[start of EXTRACTED RECORDS]

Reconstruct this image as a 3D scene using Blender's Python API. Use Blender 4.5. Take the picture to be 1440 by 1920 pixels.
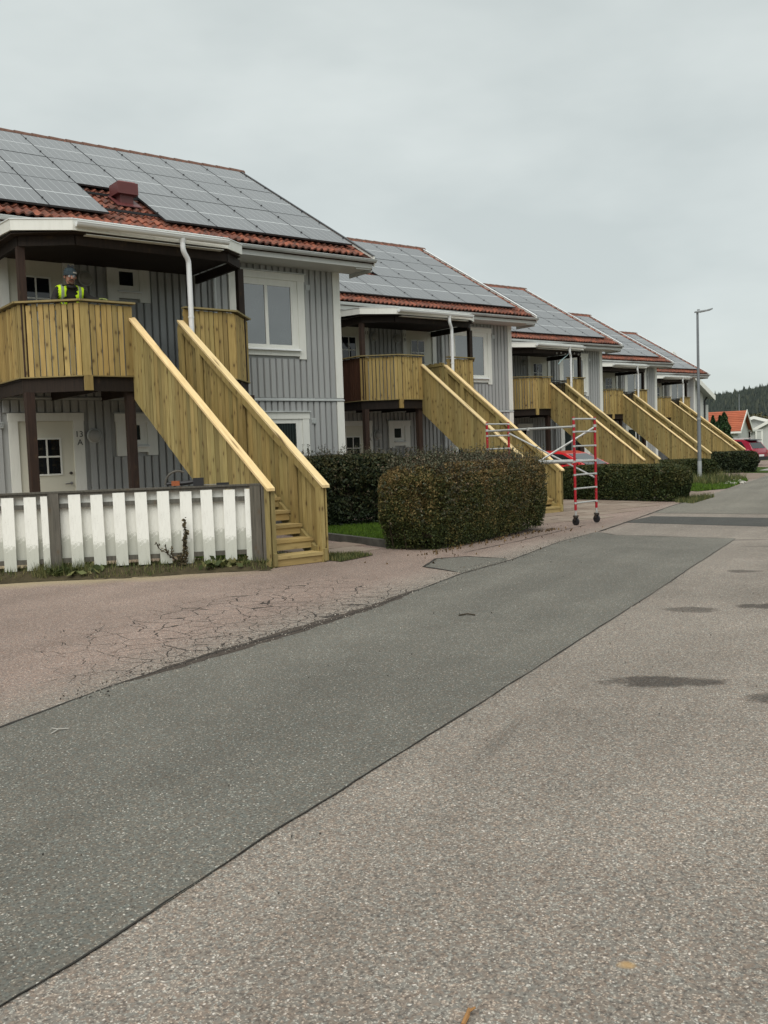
import bpy, bmesh, math, random
import numpy as np
from mathutils import Vector, Matrix
random.seed(7); RNG = np.random.default_rng(11)
S = bpy.context.scene
COL = S.collection
for o in list(bpy.data.objects): bpy.data.objects.remove(o)

# ------------------------------------------------------------------ camera
EYE = Vector((0.0, 0.0, 1.611))
YAW, PITCH, ROLL, FPX = 0.6560, -0.0650, -0.0360, 1756.6
def _basis():
    cy, sy, cp, sp = math.cos(YAW), math.sin(YAW), math.cos(PITCH), math.sin(PITCH)
    f = Vector((sy*cp, cy*cp, sp)); r = Vector((cy, -sy, 0)); u = r.cross(f)
    cr, sr = math.cos(ROLL), math.sin(ROLL)
    return cr*r + sr*u, -sr*r + cr*u, f
R_, U_, F_ = _basis()
cd = bpy.data.cameras.new('camera'); cam = bpy.data.objects.new('camera', cd); COL.objects.link(cam)
cam.matrix_world = Matrix(((R_.x, U_.x, -F_.x, EYE.x), (R_.y, U_.y, -F_.y, EYE.y), (R_.z, U_.z, -F_.z, EYE.z), (0, 0, 0, 1)))
cd.sensor_fit = 'VERTICAL'; cd.sensor_height = 24.0; cd.lens = FPX/1920*24.0
cd.clip_start = 0.05; cd.clip_end = 3000
S.camera = cam

# ------------------------------------------------------------------ sky, sun, exposure
SUN_EL, SUN_AZ = math.radians(56), math.radians(232)   # azimuth measured clockwise from +y
w = bpy.data.worlds.new('World'); S.world = w; w.use_nodes = True
nt = w.node_tree; nt.nodes.clear()
def N_(t, **k):
    n = nt.nodes.new(t)
    for a, b in k.items(): setattr(n, a, b)
    return n
out = N_('ShaderNodeOutputWorld'); mx = N_('ShaderNodeMixShader'); mx.inputs[0].default_value = 0.88
b1 = N_('ShaderNodeBackground'); b1.inputs[1].default_value = 0.05
b2 = N_('ShaderNodeBackground'); b2.inputs[1].default_value = 0.75
sk = N_('ShaderNodeTexSky', sky_type='NISHITA'); sk.sun_disc = False; sk.sun_elevation = SUN_EL; sk.sun_rotation = SUN_AZ
tc = N_('ShaderNodeTexCoord'); mp = N_('ShaderNodeMapping'); mp.inputs['Scale'].default_value = (1.5, 1.5, 3.8)
n1 = N_('ShaderNodeTexNoise'); n1.inputs['Scale'].default_value = 1.3; n1.inputs['Detail'].default_value = 5; n1.inputs['Roughness'].default_value = .52
cr_ = N_('ShaderNodeValToRGB')
cr_.color_ramp.elements[0].position = .36; cr_.color_ramp.elements[0].color = (.452, .492, .480, 1)
cr_.color_ramp.elements[1].position = .64; cr_.color_ramp.elements[1].color = (.590, .628, .608, 1)
nt.links.new(tc.outputs['Generated'], mp.inputs[0]); nt.links.new(mp.outputs[0], n1.inputs[0])
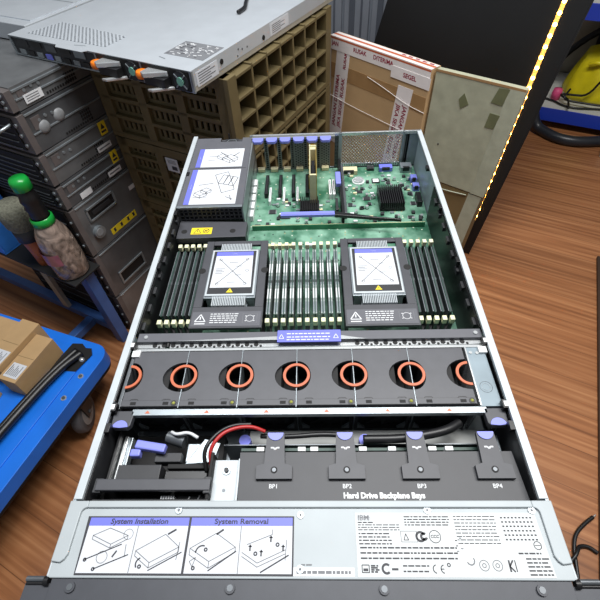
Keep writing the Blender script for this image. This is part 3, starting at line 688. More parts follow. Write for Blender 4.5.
# ------------------------------------------------------------------ processor coolers
def make_cpu(dx, label, right):
    t = thing('processor_cooler', label, 'processor cooler', (dx,.365,ZM+.0006), 'processor coolers under labelled plates')
    X = lambda a: dx+a
    pts = [(-.0485,.280),(.0485,.280),(.0478,.450),(.022,.450),(.022,.4405),(-.026,.4405),(-.026,.450),(-.0478,.450)]
    m = MB(); 
    m.prism([(X(-.0485),.280),(X(.0485),.280),(X(.0485),.316),(X(-.0485),.316)],.806,.811,'plate_grey')
    m.prism([(X(-.0482),.316),(X(-.0365),.316),(X(-.0365),.450),(X(-.0478),.450)],.806,.811,'plate_grey'); m.prism([(X(.0365),.316),(X(.0482),.316),(X(.0478),.450),(X(.0365),.450)],.806,.811,'plate_grey')
    m.box(X(-.0365),X(.0365),.441,.450,.806,.811,'plate_grey')
    for sx in (-1,1): m.cyl((X(sx*.0462),.385,.811),(X(sx*.0462),.385,.8113),.0055,'matte_black',12)
    for sx in (-1,1):
        a,b = sorted((X(sx*.0465),X(sx*.0445))); m.box(a,b,.284,.446,ZM+.0006,.806,'black')
    m.build('air_baffle', t, .0007)
    m = MB(); m.box(X(-.0345),X(.0345),.3335,.4255,.785,.8145,'rim'); m.box(X(-.0362),X(.0362),.3305,.4285,.808,.8125,'steel')
    for k in range(20):
        x = X(-.0232)+k*.00235
        m.box(x,x+.0014,.4255,.4408,.77,.8135,'rim'); m.box(x,x+.0014,.3165,.3335,.77,.8135,'rim')
    m.box(X(-.024),X(.024),.3165,.4408,ZM+.004,.80,'steel')
    m.build('heat_sink', t, .0005)
    m = MB(); z = .8147; m.box(X(-.0318),X(.0318),.3365,.4225,.8142,z,'dark_grey'); m.prism([(X(-.029),.348),(X(.029),.348),(X(.0275),.4205),(X(-.0275),.4205)],z,z+.0003,'paper'); z += .0003
    m.prism([(X(-.0277),.412),(X(.0277),.412),(X(.0275),.4205),(X(-.0275),.4205)],z,z+.0002,'label_blue')
    m.line((X(-.022),.354),(X(.022),.406),.0010,z,'ink_grey'); m.line((X(.022),.354),(X(-.022),.406),.0010,z,'ink_grey')
    for a,b in ((-.02,.404),(.02,.404),(-.02,.355),(.02,.355),(.021,.381)): m.arc(X(a),b,.002,.0026,0,2*PI,z,z+.0002,'ink_grey',10)
    for k in range(4): m.line((X(-.025),.385-k*.003),(X(-.012)-k%2*.003,.385-k*.003),.0009,z,'ink_grey')
    for k in range(2): m.line((X(.004),.372+k*.018),(X(.014),.372+k*.018),.0008,z,'ink_grey')
    for k in range(2): m.line((X(-.006),.398-k*.04),(X(.006),.398-k*.04),.0008,z,'ink_grey')
    m.prism([(X(-.0048),.3385),(X(.0048),.3385),(X(0),.3465)],z,z+.0002,'yellow'); m.line((X(0),.3405),(X(0),.3438),.0007,z+.0002,'ink')
    m.text('xxxxxx'.replace('x','-'),.004,'print_white',T3((X(0),.416,z+.0003)))
    m.build('sink_label', t, 0, 'white label with a blue heading, crossed lines and yellow triangle')
    m = MB(); z = .8112; m.prism([(X(-.046),.2825),(X(.046),.2825),(X(.0465),.307),(X(-.0465),.307)],z,z+.0002,'plate_light'); z += .0002
    m.poly([(X(-.0415),.2905),(X(-.0345),.3025),(X(-.0275),.2905),(X(-.0415),.2905)],.0013,z,'print_white'); m.line((X(-.0345),.2935),(X(-.0345),.2985),.0014,z,'print_white'); m.line((X(-.0415),.2868),(X(-.0275),.2868),.0016,z,'print_white')
    rnd = random.Random(3)
    for k in range(5):
        x = X(-.0215)
        while x < X(.016)-k*.001:
            w = rnd.uniform(.002,.006); m.line((x,.303-k*.0036),(x+w,.303-k*.0036),.0013,z,'print_white'); x += w+.0012
    m.poly([(X(.0225),.287),(X(.0225),.303),(X(.0415),.303),(X(.0415),.287),(X(.0225),.287)],.0005,z,'ink_grey'); m.arc(X(.032),.295,.005,.0056,0,2*PI,z,z+.0002,'print_white',12)
    for a,b in ((.0265,.291),(.0375,.291),(.0265,.299),(.0375,.299)): m.line((X(a)-.001,b),(X(a)+.001,b),.001,z,'print_white')
    m.build('caution_panel', t, 0, 'lighter grey caution panel with white print')
    return t
c0 = make_cpu(-.1078, 'processor cooler under the grey plate joined to the deck with the yellow sticker', False)
c1 = dup(c0, T3((.0992,.365,ZM+.0006)), 'processor cooler on the side of the black heat sink and wood floor')
c1.name = 'processor_cooler'

# ------------------------------------------------------------------ power supply cage
ps = thing('power_supply_cage', 'grey power supply cage with two white diagram stickers at the back corner of the server', 'power supply', (-.16,.62,ZM+.0006))
m = MB(); pt = [(-.2115,.5075),(-.104,.5075),(-.1065,.727),(-.124,.727),(-.124,.7135),(-.166,.7135),(-.166,.727),(-.2115,.727)]
m.prism(pt,.829,.8325,'plate_light'); m.poly([(-.2095,.6215),(-.108,.6215)],.0008,.8326,'black'); m.prism([(-.2115,.5075),(-.104,.5075),(-.104,.5125),(-.2115,.5125)],.8325,.8335,'steel'); m.build('top_plate', ps, .0007)
m = MB(); m.box(-.106,-.1035,.508,.727,ZM+.001,.829,'steel'); m.box(-.2115,-.2095,.508,.727,ZM+.001,.829,'steel_dark'); m.line((-.105,.52),(-.106,.72),.0015,.8292,'bright_steel')
for k in range(3): m.box(-.1034,-.1031,.52+k*.07,.575+k*.07,.79,.8,'steel_dark')
m.build('side_plate', ps, .0005)
m = MB()
for i in range(15): m.box(-.2105+i*.0075,-.2087+i*.0075,.5085,.520,.806,.829,'plate_grey')
for k in range(3): m.box(-.2105,-.1045,.5085,.5185,.8075+k*.0075,.8092+k*.0075,'plate_grey')
m.box(-.2095,-.1055,.5205,.5225,ZM+.001,.829,'matte_black'); m.build('front_grille', ps)
m = MB(); m.box(-.157,-.133,.7145,.7275,.815,.830,'dark_grey'); m.box(-.165,-.125,.7215,.7265,.824,.829,'plate_grey'); m.cyl((-.150,.726,.829),(-.150,.726,.842),.0014,'black',8); m.poly([(-.154,.717),(-.151,.724),(-.138,.724),(-.136,.717)],.001,.8302,'steel'); m.build('release_clip', ps, .0005)
m = MB(); z = .8327
for x0,x1,y0,y1 in ((-.2005,-.1165,.6255,.6865),(-.2025,-.1165,.5165,.6175)):
    m.prism([(x0,y0),(x1,y0),(x1,y1),(x0,y1)],z,z+.0002,'paper'); m.prism([(x0,y0),(x0+.009,y0),(x0+.009,y1),(x0,y1)],z+.0002,z+.0004,'label_blue')
zz = z+.0003; g='ink'
def iso(cx,cy,w,h,d): 
    m.poly([(cx-w,cy),(cx,cy-h),(cx+w,cy),(cx,cy+h),(cx-w,cy)],.0007,zz,g); m.poly([(cx-w,cy),(cx-w,cy-d),(cx,cy-h-d),(cx+w,cy-d),(cx+w,cy)],.0007,zz,g); m.line((cx,cy-h),(cx,cy-h-d),.0007,zz,g)
iso(-.14,.656,.014,.010,.008); iso(-.155,.662,.01,.008,.006); m.line((-.18,.66),(-.165,.66),.0008,zz,'ink_grey'); m.line((-.18,.648),(-.168,.648),.0008,zz,'ink_grey'); m.line((-.16,.675),(-.13,.64),.001,zz,g); m.line((-.125,.672),(-.135,.66),.0014,zz,g)
for k in range(3): m.poly([(-.152+k*.009,.575-k*.003),(-.145+k*.009,.60-k*.003),(-.137+k*.009,.597-k*.003),(-.143+k*.009,.572-k*.003),(-.152+k*.009,.575-k*.003)],.0009,zz,g)
m.poly([(-.160,.600),(-.143,.547),(-.122,.556),(-.138,.609),(-.160,.6)],.0009,zz,g); m.line((-.135,.536),(-.122,.528),.001,zz,g); m.line((-.128,.54),(-.125,.526),.001,zz,g)
iso(-.178,.548,.011,.008,.007); iso(-.17,.556,.009,.006,.006); m.line((-.19,.536),(-.166,.536),.0008,zz,'ink_grey'); m.line((-.185,.57),(-.16,.575),.0008,zz,g)
m.text('------',.004,'print_white',T3((-.196,.656,zz)) @ RZ(PI/2)); m.text('----------',.004,'print_white',T3((-.198,.566,zz)) @ RZ(PI/2))
m.build('diagram_label', ps, 0, 'white diagram stickers with blue edge')

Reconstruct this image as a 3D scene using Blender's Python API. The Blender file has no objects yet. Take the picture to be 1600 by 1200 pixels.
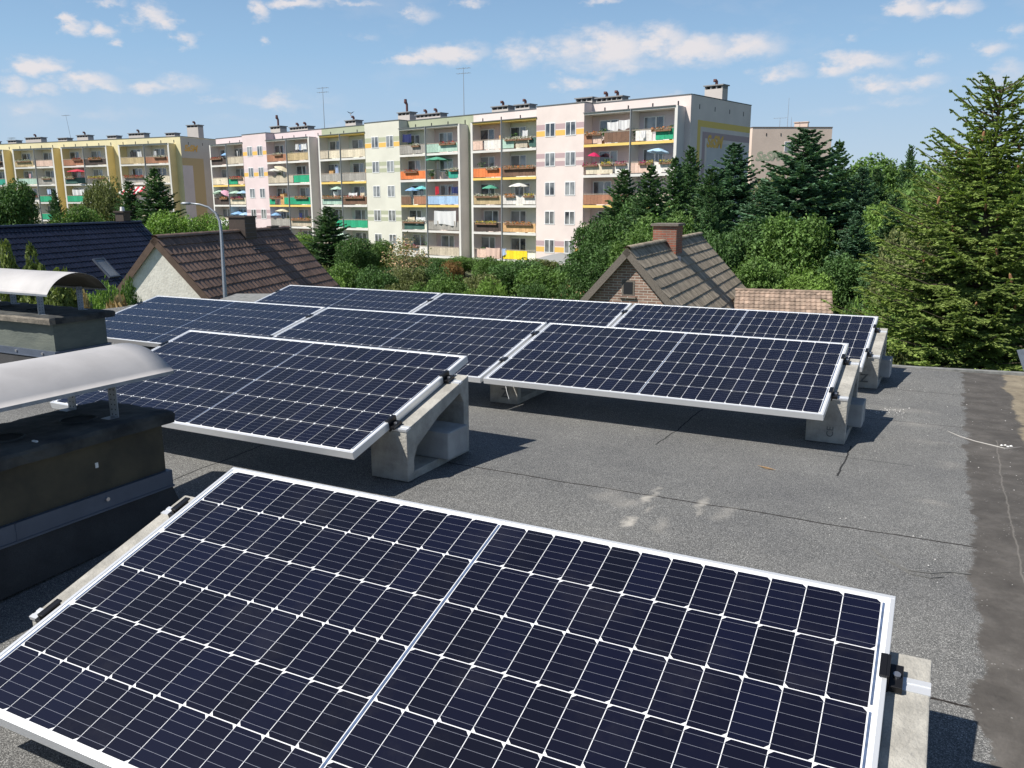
import bpy, math, random
import numpy as np
from mathutils import Vector, Matrix
rnd = random.Random(7)
R = math.radians
scene = bpy.context.scene
col = scene.collection

# ---------------------------------------------------------------- camera
F = 1302.92                                    # focal length in pixels of a 1600 px wide frame
CAM = Vector((2.5086, -4.4392, 1.0783))
yaw, pitch, roll = 0.47893, 0.21541, -0.00273
_f = Vector((-math.sin(yaw)*math.cos(pitch), math.cos(yaw)*math.cos(pitch), -math.sin(pitch)))
_r0 = Vector((math.cos(yaw), math.sin(yaw), 0)); _u0 = _r0.cross(_f)
_r = _r0*math.cos(roll) + _u0*math.sin(roll); _u = -_r0*math.sin(roll) + _u0*math.cos(roll)
cd = bpy.data.cameras.new('camera'); cam = bpy.data.objects.new('camera', cd); col.objects.link(cam)
cd.sensor_width = 36; cd.lens = F/1600*36; cd.clip_start = 0.05; cd.clip_end = 5000
M = Matrix((_r, _u, -_f)).transposed().to_4x4(); M.translation = CAM
cam.matrix_world = M
scene.camera = cam

# ---------------------------------------------------------------- sun, sky, exposure
SUN = Vector((0.525, 0.61, -1.0)).normalized()      # direction the light travels
sd = bpy.data.lights.new('sun', 'SUN'); sun = bpy.data.objects.new('sun', sd); col.objects.link(sun)
sd.energy = 5.0; sd.angle = R(0.53); sd.color = (1.0, 0.955, 0.88)
sun.rotation_euler = SUN.to_track_quat('-Z', 'Y').to_euler(); sun.location = (-30, -36, 60)
scene.view_settings.view_transform = 'Standard'; scene.view_settings.look = 'None'
scene.view_settings.exposure = 0.36; scene.view_settings.gamma = 1
SKY_STRENGTH = 0.065

def ray(px, py): return _f + _r*((px-800)/F) + _u*((600-py)/F)
def at(px, py, d): return CAM + ray(px, py)*d
def azel(px, py):
    v = ray(px, py).normalized(); return math.atan2(v.x, v.y), math.asin(v.z)

world = bpy.data.worlds.new('World'); scene.world = world; world.use_nodes = True
wt = world.node_tree; wt.nodes.clear(); wl = wt.links
def wn(t, **kw):
    n = wt.nodes.new(t)
    for k, v in kw.items(): setattr(n, k, v)
    return n
def wmath(op, a, b=None, clamp=False):
    n = wn('ShaderNodeMath', operation=op); n.use_clamp = clamp
    for i, v in enumerate((a, b)):
        if v is None: continue
        if isinstance(v, (int, float)): n.inputs[i].default_value = v
        else: wl.new(v, n.inputs[i])
    return n.outputs[0]
sky = wn('ShaderNodeTexSky', sky_type='NISHITA'); sky.sun_disc = False
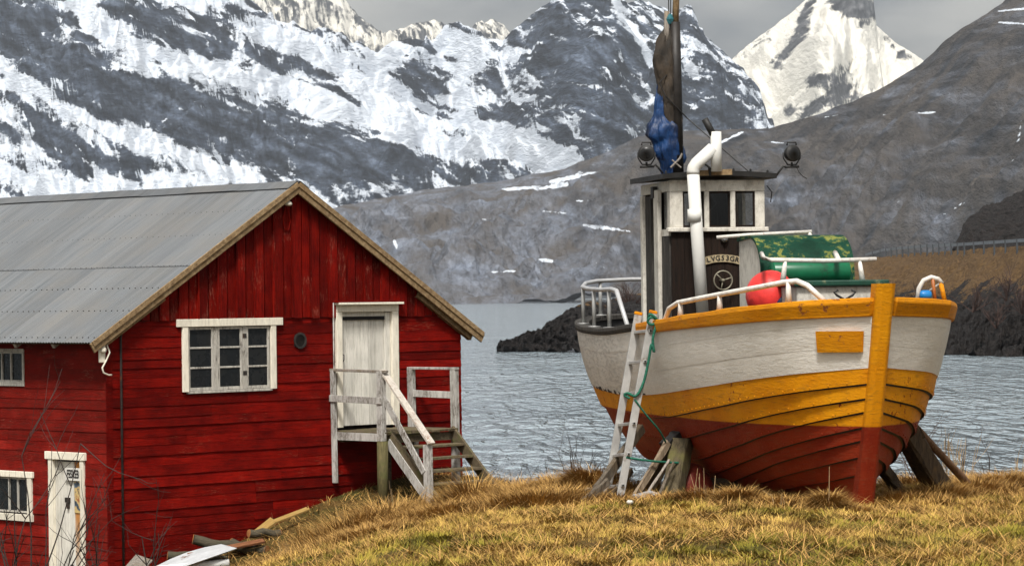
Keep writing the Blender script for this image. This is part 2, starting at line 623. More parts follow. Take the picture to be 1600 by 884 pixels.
S1 = [  # snowfields (+) and bare rock (-) of the left range, as seen in the photograph
    (0.85, 22, [(110, -20), (150, 40), (210, 72), (300, 100), (400, 122), (480, 145), (540, 170), (620, 200), (700, 232), (800, 236), (870, 262)]),
    (0.7, 24, [(300, -10), (400, 45), (500, 85), (560, 125), (610, 160), (660, 200)]),
    (0.75, 14, [(0, 108), (60, 140), (120, 182), (190, 212), (280, 242), (380, 282)]),
    (0.6, 22, [(60, 290), (150, 292), (230, 285), (330, 290)]),
    (0.5, 18, [(0, 250), (60, 300), (90, 320)]),
    (0.4, 14, [(0, 160), (40, 190), (60, 240), (110, 290)]),
    (0.8, 24, [(700, 62), (740, 75), (715, 130), (735, 195), (800, 225), (880, 258)]),
    (0.55, 22, [(590, 95), (640, 85), (700, 75)]),
    (0.35, 12, [(530, 285), (580, 300), (620, 290)]),
    (0.35, 12, [(600, 262), (680, 278), (740, 270)]),
    (-0.75, 30, [(-20, 40), (70, 30)]), (-0.6, 22, [(40, 80), (100, 110)]),
    (-0.85, 34, [(110, 95), (160, 140), (250, 165), (350, 200), (450, 222), (520, 250), (620, 262)]),
    (-0.7, 22, [(185, 15), (240, 45), (330, 82)]), (-0.5, 14, [(330, 20), (390, 35)]),
    (-0.6, 14, [(360, 78), (430, 100)]), (-0.55, 12, [(455, 100), (510, 130), (560, 165)]),
    (-0.7, 24, [(50, 185), (110, 250)]), (-0.7, 16, [(150, 248), (225, 275)]),
    (-0.55, 14, [(640, 105), (680, 135), (720, 120)]), (-0.5, 12, [(620, 65), (670, 78)]), (-0.6, 12, [(755, 175), (815, 188)]),
    (-0.5, 26, [(640, 260), (820, 270)]),
    # the dark dome
    (-0.62, 58, [(880, 50), (900, 130), (950, 190)]), (-0.42, 40, [(970, 80), (1060, 160), (1120, 200)]), (-0.35, 30, [(1080, 70), (1150, 160)]),
    (0.62, 7, [(960, 10), (990, 45), (1010, 85), (1030, 130), (1045, 165)]), (0.55, 7, [(940, 110), (1000, 125), (1040, 175)]),
    (0.5, 5, [(1000, 30), (1075, 60), (1130, 95)]), (0.45, 6, [(1010, 60), (1070, 85), (1090, 130)]), (0.5, 5, [(790, 70), (783, 120), (820, 180), (880, 235)]),
    (0.45, 6, [(1060, 100), (1120, 135), (1170, 170)]), (0.4, 5, [(820, 110), (860, 150), (870, 110)]), (0.4, 10, [(860, 250), (940, 215)]),
]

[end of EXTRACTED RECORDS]

• _GIVEN TASK_
Your task is to restate word for word the lines from the top of the data to the line containing "for o in list(bpy.data.objects): bpy.data.objects.remove(o)", both ends included, with every picture left out.

• _SOLUTION_
Reconstruct this image as a 3D scene using Blender's Python API. Use Blender 4.5. Take the picture to be 1440 by 1920 pixels.
import bpy, bmesh, math, random
import numpy as np
from mathutils import Vector, Matrix
random.seed(7); RNG = np.random.default_rng(11)
S = bpy.context.scene
COL = S.collection
for o in list(bpy.data.objects): bpy.data.objects.remove(o)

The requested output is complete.